The four key export sectors - autos, electronics, basic metals and electric appliances, which make up 40 per cent of all exports - are highly cyclical. Unemployment will be centred in these sectors, with the Federation of Thai Industries projecting the number at 1 million-1.5 million.

However, Thailand is more fortunate than most countries in that it is a food surplus country. Its economic fundamentals remain strong, from foreign-exchange positions to corporate debt levels, because policymakers have learned from the mistakes of the last crisis of 1997-98.

Macquarie Research's "Equities' Outlook 2009" report, for instance, is rather bullish on Thailand, forecasting growth of 2.50 per cent in 2009.

'The Thai economy is vulnerable to the global slowdown via exports, tourism and foreign direct investment. However, the country's balance sheet is robust, with foreign reserves accounting for more than 40 per cent of GDP, public sector debt at 38 per cent of GDP.

"Further, banks' balance sheets are strong and the financial system is domestically funded and has continued to function normally despite the global credit crunch," it said.

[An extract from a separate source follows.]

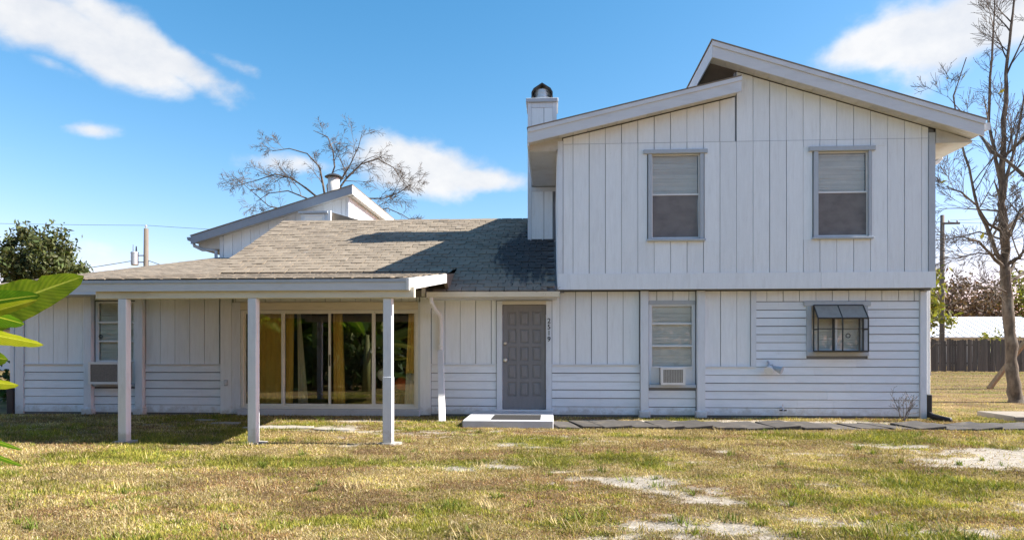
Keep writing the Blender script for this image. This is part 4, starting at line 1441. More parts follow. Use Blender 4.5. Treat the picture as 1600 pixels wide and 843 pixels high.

Abhisit, during the Parliamentary address on government policy, should fine-tune his message so that it reflects the global and Thai economic realities.

The situation will be bad. The prime minister can't do much to improve the situation. He won't give away money easily. He won't bail out big companies. He will merge all weak banks.

In short, Abhisit can only prevent things from sliding into crisis by moderating economic policy while hoping for the best.